Guest Blogger Beckah Porter ’16

BeckahHaving the opportunity to start a project from scratch can be exciting, but it can also be stressful especially when a client you are working with is unsure of their vision, making you unsure of how to start. For any scope of work there are some steps that be used as guidelines to reassure you, and the people that you are working with that tearing your hair out in frustration is not the correction solution.

In my CUPID Studio class students work on different client projects that range from the different needs people on campus. Some projects needed to have materials updated, others had documents to use as a reference to create more detailed documents, but my client project was different. My client was a professor who managed the Multimedia Authoring minor. Unfortunately this interdisciplinary minor was not receiving the attention that it deserved, and the number of students enrolled in the program was dwindling. Our main objective for the client was to showcase the minor and persuade students to pursue the Multimedia Authoring minor. However, there was very little previous documents and information to pull from.

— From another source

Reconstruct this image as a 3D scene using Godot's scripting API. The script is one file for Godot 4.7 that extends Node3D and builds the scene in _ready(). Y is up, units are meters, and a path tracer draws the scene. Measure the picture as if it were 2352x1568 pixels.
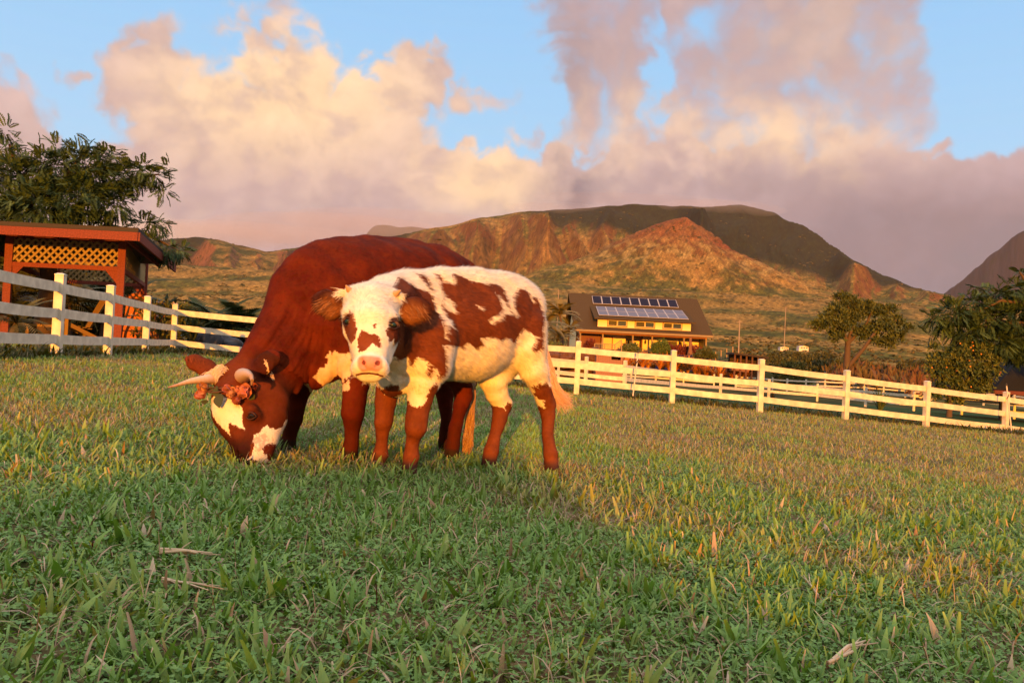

I was not alone in this pursuit, however. I had the pleasure of working with three other students. I have learned that when working with other students in a collaborative but professional setting, there must be a set purpose and goals for working together. Because there was only information about the minor on the school website to choose from, our group had to decide how to start our project. We asked ourselves questions such as, what would be the most beneficial way of getting the word out about Multimedia Authoring? What is the most effective form of communication? How can we showcase this minor so that people will be better informed?

After we had established answers to these questions we began to create a realistic timeline about when these projects would be completed. The key concept is the timeline is realistic. Being able to build the foundation for a client involves understanding the scope of work that is feasible in the allotted time frame. Although our group wanted to create many different documents and use many different mediums, this was not possible in the time frame that we had to accomplish this. Before my group became overwhelmed at the possibilities of all the different ways to approach this minor, we made a priority list. The list stated in order the projects that would be most beneficial to our client, which gave my group a direction to begin to pursue the project.

After the direction of my client project began taking shape, my group made sure to make pit stops along the way and ask our client if the direction we were taking the project was desired. Working with a client involves patience for room that your ideas for the first draft are never the last, and that is okay. When working with our client, the feedback that she was able to provide for us was vital because it directly related back to see if we were accomplishing the purpose and the goals, which we had set out to do. In my client project, we also learned that feedback from the client is important because the purpose and the goals can change, making the direction of the project change.

Working on a client project can be difficult at times, but in the end it is very rewarding to create the foundation for the project, which can continue to grow and develop over time. My group was able to accomplish many of the goals of the project while always keeping the purpose of broadcasting Multimedia Authoring in mind.